# Aim of the exercise:
Starting at the first line of the data below, write out each line exactly until you reach the line containing "col = scene.collection", and include that line too.

# Data section:
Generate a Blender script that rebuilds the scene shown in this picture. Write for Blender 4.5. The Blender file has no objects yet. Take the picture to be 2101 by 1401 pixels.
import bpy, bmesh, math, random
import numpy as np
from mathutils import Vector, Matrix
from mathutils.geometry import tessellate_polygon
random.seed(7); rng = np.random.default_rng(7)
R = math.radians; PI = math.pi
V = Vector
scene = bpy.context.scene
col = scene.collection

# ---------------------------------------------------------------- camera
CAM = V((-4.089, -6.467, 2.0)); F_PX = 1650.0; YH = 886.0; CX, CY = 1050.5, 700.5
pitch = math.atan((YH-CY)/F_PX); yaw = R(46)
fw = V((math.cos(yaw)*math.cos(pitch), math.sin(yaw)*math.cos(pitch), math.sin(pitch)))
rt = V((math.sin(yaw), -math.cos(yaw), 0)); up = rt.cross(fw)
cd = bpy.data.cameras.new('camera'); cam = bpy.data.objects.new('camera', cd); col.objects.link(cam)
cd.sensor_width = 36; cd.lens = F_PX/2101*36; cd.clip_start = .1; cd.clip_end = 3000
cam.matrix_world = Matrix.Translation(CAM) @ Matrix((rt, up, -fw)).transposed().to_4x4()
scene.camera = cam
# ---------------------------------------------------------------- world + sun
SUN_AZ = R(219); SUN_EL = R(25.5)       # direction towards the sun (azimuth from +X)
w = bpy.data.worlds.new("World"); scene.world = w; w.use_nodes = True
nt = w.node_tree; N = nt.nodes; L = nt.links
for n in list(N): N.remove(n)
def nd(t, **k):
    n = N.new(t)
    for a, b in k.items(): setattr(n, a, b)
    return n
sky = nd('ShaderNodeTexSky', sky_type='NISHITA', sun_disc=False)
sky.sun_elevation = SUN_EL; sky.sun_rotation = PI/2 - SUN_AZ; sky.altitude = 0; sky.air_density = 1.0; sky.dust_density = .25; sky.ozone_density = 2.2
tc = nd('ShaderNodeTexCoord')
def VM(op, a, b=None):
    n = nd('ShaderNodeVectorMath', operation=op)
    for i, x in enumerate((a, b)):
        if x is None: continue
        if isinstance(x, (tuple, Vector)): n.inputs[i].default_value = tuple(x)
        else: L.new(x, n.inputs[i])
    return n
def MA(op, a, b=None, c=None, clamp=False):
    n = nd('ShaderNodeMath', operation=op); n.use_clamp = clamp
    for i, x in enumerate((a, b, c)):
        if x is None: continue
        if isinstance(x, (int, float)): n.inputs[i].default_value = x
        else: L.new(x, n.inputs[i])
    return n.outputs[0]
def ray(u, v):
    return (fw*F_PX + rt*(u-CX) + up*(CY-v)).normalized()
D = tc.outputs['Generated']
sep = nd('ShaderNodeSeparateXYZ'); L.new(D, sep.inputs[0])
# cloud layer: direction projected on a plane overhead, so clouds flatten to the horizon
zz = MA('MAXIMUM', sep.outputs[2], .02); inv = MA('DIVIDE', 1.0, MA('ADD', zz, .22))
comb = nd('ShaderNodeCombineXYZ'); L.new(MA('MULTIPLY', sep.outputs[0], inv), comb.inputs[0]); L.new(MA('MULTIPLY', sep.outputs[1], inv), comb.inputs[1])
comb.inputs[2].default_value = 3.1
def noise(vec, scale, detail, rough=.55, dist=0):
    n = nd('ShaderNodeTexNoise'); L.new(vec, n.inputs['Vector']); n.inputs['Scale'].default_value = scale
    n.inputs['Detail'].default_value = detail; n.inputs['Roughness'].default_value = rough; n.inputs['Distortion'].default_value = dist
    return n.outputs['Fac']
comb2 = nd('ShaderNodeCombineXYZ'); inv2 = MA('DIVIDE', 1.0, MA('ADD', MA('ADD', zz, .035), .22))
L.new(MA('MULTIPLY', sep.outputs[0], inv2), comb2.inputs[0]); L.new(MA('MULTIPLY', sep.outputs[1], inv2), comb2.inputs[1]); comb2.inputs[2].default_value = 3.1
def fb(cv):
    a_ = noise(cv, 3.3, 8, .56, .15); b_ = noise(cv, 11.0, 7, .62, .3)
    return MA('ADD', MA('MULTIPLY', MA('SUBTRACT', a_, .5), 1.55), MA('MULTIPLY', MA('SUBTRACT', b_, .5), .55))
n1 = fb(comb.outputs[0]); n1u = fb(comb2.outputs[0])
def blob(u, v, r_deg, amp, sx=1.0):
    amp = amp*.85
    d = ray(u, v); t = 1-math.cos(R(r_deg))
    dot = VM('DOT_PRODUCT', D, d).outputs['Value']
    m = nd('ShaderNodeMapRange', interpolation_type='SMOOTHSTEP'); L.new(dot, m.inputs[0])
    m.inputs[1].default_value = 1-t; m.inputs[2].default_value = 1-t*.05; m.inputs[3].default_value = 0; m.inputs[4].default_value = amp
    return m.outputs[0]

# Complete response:
Generate a Blender script that rebuilds the scene shown in this picture. Write for Blender 4.5. The Blender file has no objects yet. Take the picture to be 2101 by 1401 pixels.
import bpy, bmesh, math, random
import numpy as np
from mathutils import Vector, Matrix
from mathutils.geometry import tessellate_polygon
random.seed(7); rng = np.random.default_rng(7)
R = math.radians; PI = math.pi
V = Vector
scene = bpy.context.scene
col = scene.collection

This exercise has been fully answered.